Some time ago, I noticed that there was something unusual about the city of Bradford, something that distinguished it from other northern industrial cities.
To begin with, there was Ray Honeyford. Three years ago Honeyford, the headmaster of Bradford’s Drummond Middle School, wrote a short, three-page article that was published in the Salisbury Review. The Salisbury Review has a circulation of about 1,000, but the impact of Honeyford’s article was felt beyond the magazine’s readership. It was discussed in the Yorkshire Post and reprinted in the local Telegraph and Argus. A parents’ group demanded Honeyford’s resignation. His school was then boycotted, and children, instructed by their parents not to attend classes, gathered outside, shouting abuse at the man who weeks before was their teacher. There were fights, sometimes physical brawls, between local leaders and politicians.
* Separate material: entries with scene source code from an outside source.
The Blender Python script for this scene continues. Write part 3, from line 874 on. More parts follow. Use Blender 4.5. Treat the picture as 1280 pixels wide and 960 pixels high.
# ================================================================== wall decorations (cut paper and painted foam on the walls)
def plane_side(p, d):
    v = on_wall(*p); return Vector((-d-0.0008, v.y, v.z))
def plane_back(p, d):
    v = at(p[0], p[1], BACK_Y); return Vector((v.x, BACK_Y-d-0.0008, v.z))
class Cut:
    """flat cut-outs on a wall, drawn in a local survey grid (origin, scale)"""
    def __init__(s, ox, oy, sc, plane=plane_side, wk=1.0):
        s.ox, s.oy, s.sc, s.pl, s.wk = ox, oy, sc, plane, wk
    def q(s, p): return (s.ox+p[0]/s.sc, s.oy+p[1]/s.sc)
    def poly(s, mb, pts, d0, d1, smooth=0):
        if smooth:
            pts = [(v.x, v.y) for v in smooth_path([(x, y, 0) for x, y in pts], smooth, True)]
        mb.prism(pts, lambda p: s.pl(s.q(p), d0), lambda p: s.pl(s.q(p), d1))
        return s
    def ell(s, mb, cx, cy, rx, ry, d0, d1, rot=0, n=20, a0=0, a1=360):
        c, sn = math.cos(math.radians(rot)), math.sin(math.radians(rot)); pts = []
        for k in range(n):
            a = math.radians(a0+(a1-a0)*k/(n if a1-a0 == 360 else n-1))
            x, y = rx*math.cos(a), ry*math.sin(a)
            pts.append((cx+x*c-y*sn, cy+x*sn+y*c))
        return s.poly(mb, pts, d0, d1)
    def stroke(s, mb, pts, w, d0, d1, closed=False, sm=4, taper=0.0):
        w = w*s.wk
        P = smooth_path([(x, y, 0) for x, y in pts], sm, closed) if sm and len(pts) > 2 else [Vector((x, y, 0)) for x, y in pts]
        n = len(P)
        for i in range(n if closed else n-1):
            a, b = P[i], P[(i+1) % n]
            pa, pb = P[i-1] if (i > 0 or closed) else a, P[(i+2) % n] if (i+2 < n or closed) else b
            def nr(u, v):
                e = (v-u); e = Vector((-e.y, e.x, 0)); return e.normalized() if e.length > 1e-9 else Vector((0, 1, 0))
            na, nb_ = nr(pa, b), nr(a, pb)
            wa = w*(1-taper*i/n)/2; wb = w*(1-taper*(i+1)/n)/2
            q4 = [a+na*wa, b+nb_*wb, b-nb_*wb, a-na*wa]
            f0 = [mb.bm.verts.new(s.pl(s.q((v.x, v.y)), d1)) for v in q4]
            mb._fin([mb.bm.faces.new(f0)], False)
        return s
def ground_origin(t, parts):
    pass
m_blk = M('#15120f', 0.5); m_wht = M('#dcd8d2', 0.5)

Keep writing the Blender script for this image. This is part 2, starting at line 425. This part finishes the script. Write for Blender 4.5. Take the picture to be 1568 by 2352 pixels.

The ‘Honeyford Affair’, as it became known, attracted so much attention that it became common every morning to come upon national journalists and television crews outside the school. And when it was finally resolved that Honeyford had to go, the Bradford district council had to pay him over £160,000 to get him to leave: ten times his annual salary.
But there were other things about Bradford. The Yorkshire Ripper was from Bradford. The prostitutes who came down to London on the train on ‘cheap-day return’ tickets were from Bradford. At a time when the game of soccer was threatened by so many troubles, Bradford seemed to have troubles of the most extreme kind. Days after the deaths in Brussels at the Heysel stadium, forty-seven Bradford football supporters were killed in one of the worst fires in the history of the sport. Eighteen months later, there was yet another fire, and a match stopped because of crowd violence.